While none of us may be positively heartbroken or even surprised to see Pro Elite shut down its operation, the thing to keep in mind is that the MMA marketplace just got smaller. That means fewer opportunities for fighters and, at least for most, meager paychecks in the near future. Former Icon Sport promoter Patrick Freitas reminded us of this fact with a post to the UG that read, in part:

I Just wanted to say that as everyone here is dancing on the Elitexc’s grave, I think its important to remember that a shitload of good fighters (and great people) just saw their contracts disappear into the ether.

That’s the truth. Whatever you think of Pro Elite’s demise and the reasons behind it, one thing we can all agree on is it isn’t the fault of the fighters they employed. But now that those fighters find themselves without an organization to call home, where do they go? The answer, of course, depends on who they are. Most will end up in local promotions. But what about the big fish?

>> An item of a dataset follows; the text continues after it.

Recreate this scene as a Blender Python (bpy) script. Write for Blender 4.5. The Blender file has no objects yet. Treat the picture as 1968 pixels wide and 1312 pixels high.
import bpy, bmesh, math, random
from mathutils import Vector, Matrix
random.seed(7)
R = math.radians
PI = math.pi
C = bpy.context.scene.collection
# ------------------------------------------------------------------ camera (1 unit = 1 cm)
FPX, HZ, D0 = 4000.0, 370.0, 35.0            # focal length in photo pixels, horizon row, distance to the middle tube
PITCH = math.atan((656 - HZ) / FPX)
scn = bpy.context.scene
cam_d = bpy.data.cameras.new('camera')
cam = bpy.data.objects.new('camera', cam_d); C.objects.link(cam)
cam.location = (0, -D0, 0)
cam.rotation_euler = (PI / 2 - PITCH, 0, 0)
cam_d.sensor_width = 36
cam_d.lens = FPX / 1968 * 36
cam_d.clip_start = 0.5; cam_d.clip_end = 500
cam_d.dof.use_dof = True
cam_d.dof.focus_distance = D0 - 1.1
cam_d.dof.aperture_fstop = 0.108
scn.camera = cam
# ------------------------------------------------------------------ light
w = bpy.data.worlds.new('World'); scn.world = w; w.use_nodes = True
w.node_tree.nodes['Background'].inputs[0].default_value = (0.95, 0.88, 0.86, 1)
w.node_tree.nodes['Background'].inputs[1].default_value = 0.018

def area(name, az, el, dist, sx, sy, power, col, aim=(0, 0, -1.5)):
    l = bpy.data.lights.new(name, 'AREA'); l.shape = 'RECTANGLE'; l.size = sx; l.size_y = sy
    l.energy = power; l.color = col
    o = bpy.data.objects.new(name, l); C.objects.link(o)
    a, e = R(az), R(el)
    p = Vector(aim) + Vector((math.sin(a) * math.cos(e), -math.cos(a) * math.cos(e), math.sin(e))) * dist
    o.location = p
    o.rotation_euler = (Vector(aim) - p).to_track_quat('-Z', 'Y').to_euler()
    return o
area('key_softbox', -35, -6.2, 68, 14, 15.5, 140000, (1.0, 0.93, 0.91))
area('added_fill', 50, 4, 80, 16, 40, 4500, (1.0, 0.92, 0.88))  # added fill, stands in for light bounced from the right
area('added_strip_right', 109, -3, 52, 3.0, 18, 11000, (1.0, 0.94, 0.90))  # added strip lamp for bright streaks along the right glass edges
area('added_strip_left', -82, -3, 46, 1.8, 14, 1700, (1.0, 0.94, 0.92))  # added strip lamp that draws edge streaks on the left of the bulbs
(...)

Jake Shields: If the UFC could only pick up one of the newly unemployed EliteXC fighters, Shields should be that one. He was probably the most talented guy on their roster, and something tells me Zuffa could scoop him up relatively cheaply. If he comes in and makes an impact on the UFC’s welterweight division right away, great. If he doesn’t, the UFC can claim it as proof that their fighters are far and away the best in the industry.

Kimbo Slice: The EliteXC collapse couldn’t have happened at a worse time for Ferg. Coming off an embarrassing loss and with a half a million dollar price tag, he does not look like a good investment right now. We know the UFC isn’t interested. Affliction has enough heavyweights to do something with him, but he’ll have to take a major pay cut. Even then his shelf life is a question, as is his desire to continue on as a pro fighter. Don’t be surprised if we’ve seen the last of Kimbo’s MMA days.